2016-05-31
alexandre gonçalves - palmela
BARROSAL XXIII – Noite Nublada
Cai uma noite nublada sobre palmela. Os cedros e as casuarinas enrolam-se no vento e agitam sombras tristes. Não fazem medo. Fazem tristeza e solidão. Este maio também perdeu a memória. A lua de maio, as rosas, as cerejas, os poemas de primavera, os amores passados, tudo a chuva vai levando.
Um homem, mais depressa do que esperava, fica só na paisagem. Ninguém o entrevista. Ninguém precisa dos seus braços, inclinados já de inutilidade. Acumula-se tempo, uma espécie de musgo que se cola à pele. Como o verdete, nas estátuas de bronze, nos jardins públicos.
Falo de mim, falo de ti, meu amigo, meu irmão. Falo de todos os que fomos testemunhas de um tempo acelerado. Com a agravante de termos vindo à cena com indiscutível atraso. Crescidos em redoma de vidro, de olhos no céu para entendermos a terra, tivemos que aprender de atacado o alfabeto do mundo. Casámos, fizemos filhos, plantámos árvores. E até escrevemos alguns livros. Mas quem somos nós? Que fizemos da literatura? Que proventos fomos buscar às infinitas horas de Latim e de Grego? Quantos protegeram o gosto e a prática musical? Que foi para nós a chamada cultura humanística? Que é isso a que chamamos valores, que tantas vezes sugerem uniformização mental, como quem plagia ideias alheias e os faz passar como próprias? Deus ocupou-nos tanto tempo que muito pouco sobrou para cuidarmos de nós. Deus foi tão pai que absorveu o espaço da filiação. Ser filho é um direito, não uma concessão parental. Quero tudo o que é devido,/ por me trazerem aqui. /Que eu nem sequer fui ouvido/ no acto de que nasci./(Gedeão). Nós queríamos tudo. Queríamos ser diferentes. E até mudar o mundo. Mais que tudo, sonhávamos afectos, algumas gotas de ternura, alguma grandeza que desse sentido à nossa idade. Para tanto desejo, deram-nos um manual de fórmulas, simples e abstratas, facilmente memorizáveis: o catecismo. Assim, numa pedagogia bipolar, tivemos de viver os mais tenros anos da vida, entre o céu e o inferno. Os cumpridores tinham o ingresso garantido nos braços do Altíssimo. Os outros, se os houvesse, podiam ir para toda a parte.

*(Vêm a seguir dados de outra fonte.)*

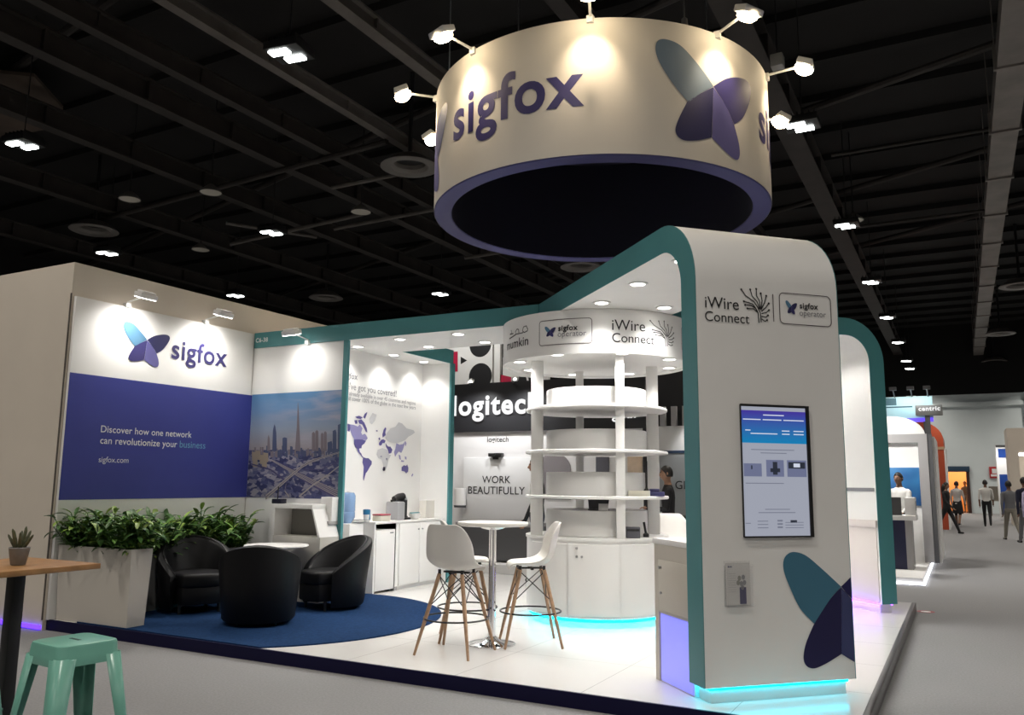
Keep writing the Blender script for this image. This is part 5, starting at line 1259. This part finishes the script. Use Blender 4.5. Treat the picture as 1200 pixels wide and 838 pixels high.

Muitos de nós dizem-se cristãos convictos. Mas acrescentam que de actos litúrgicos está o inferno cheio. Cheios estamos nós de anos, de mediocridade, de cópias, de brandos costumes. E sem obra feita, nem glória, nem cumplicidade social. Safamos o património, a vidinha e a magra reforma que os longos descontos consentem. E os valores judaico-cristãos, que se adoptaram como verdade absoluta. Como se nem a história os maculasse de alguma imperfeição. Uma pedagogia catequética, dogmática e definitiva.
Esta perversa reflexão não ignora as excepções. O pudor implica a soberania do nome. Até o próprio elogio ofenderia uma sensibilidade subtil. Também não se trata de qualquer forma de censura. Em rigor, cada um sabe de si e das circunstâncias particulares que teve de superar. Sendo assim, que fundamento justifica esta reflexão? Precisamente, ser “perversa”. Porquê? Primeiro, para desconstruir a divinização do modelo que foi aplicado. Os resultados estatísticos permitem concluir que o fabrico em série de cidadãos foi genericamente um fracasso. Em segundo lugar, pretende-se que se agarre ainda a oportunidade para sairmos de cena com elegância e nobreza. O carácter perverso está neste moralismo tardio: aprender a envelhecer. Ou, dito de outra maneira, de como de velho se volta a novo. Não sei como se faz. Há um doutor que ensina como é. Mas fica no ar a utopia. O primeiro a conseguir, que se chegue à frente. No mínimo, largue-se o maple, cerrem-se os televisores. A bolinha vermelha é para nós, a nova geração de sábios. Apenas uma ideia fica luminosa: é proibido envelhecer.
A noite nublada é agora uma fúria elemental. A chuva no campo, associada a um vento ruidoso e dramático, faz tremer de medo as casuarinas, que se retorcem de amores perdidos. Até os cães, os doces cães do homem, parecem ladrar como actores sem texto nem ponto. E estes pensamentos não aliviam a existência do seu inútil parto. Amo a chuva. Amo a noite. Amo o campo. Mas às vezes a solidão das árvores faz doer o mundo.